Meskipun sifat kanak-kanak akan sulit dilepaskan pada diri remaja karena
pengaruh didikan orang tua.
Perkembangan
Peserta Didik Periode Sekolah Menengah Atas (SMA)
Psikolog memandang anak usia SMA sebagai individu yang berada pada tahap yang
tidak jelas dalam rangkaian proses perkembangan individu. Ketidakjelasan ini
karena mereka berada pada periode transisi, yaitu dari periode kanak-kanak
menuju periode orang dewasa. Pada masa tersebut mereka melalui masa yang
disebut masa remaja atau pubertas.
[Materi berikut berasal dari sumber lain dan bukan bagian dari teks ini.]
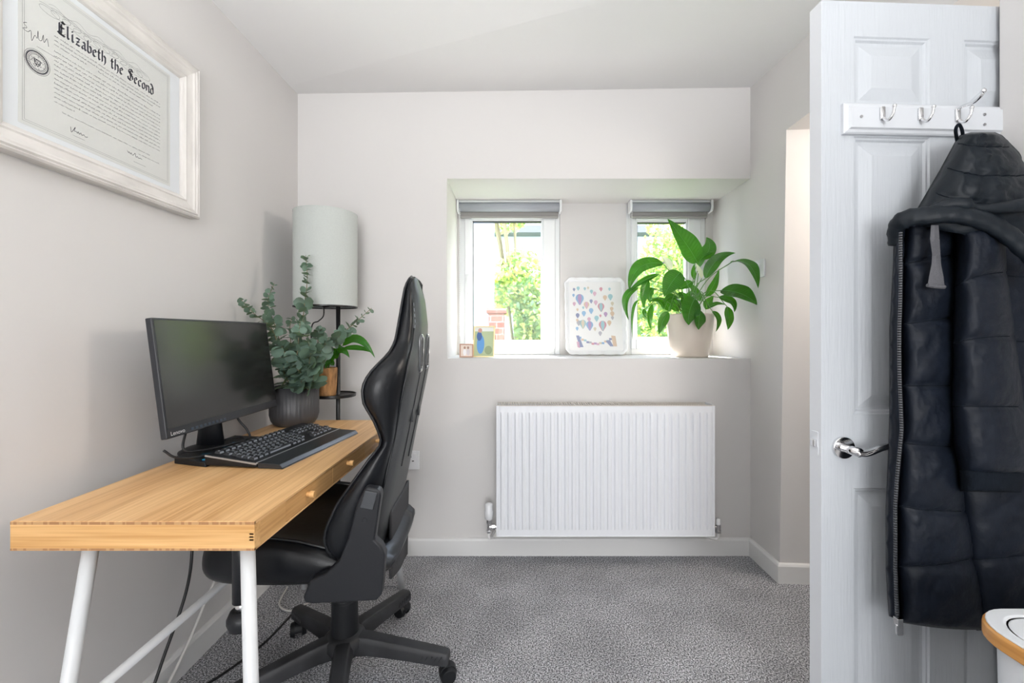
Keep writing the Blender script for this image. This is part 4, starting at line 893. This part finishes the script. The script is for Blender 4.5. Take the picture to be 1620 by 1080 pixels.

Umumnya mereka tidak mau dikatakan sebagai
anak-anak tapi jika mereka disebut sebagai orang dewasa, mereka secara riil
belum siap menyandang predikat sebagai orang dewasa.
Ada perubahan-perubahan yang bersifat universal pada masa remaja, yaitu
meningginya emosi yang intensitasnya bergantung pada tingkat perubahan fisik
dan psikis, perubahan tubuh, perubahan minat dan peran yang diharapkan oleh
kelompok sosial tertentu untuk dimainkannya yang kemudian menimbulkan masalah,
berubahnya minat, perilaku, dan nilai-nilai, bersikap mendua (ambivalen)
terhadap perubahan.
Perubahan-perubahan tersebut akhirnya berdampak pada perkembangan fisik,
kognitif, afektif, dan juga psikomotorik mereka.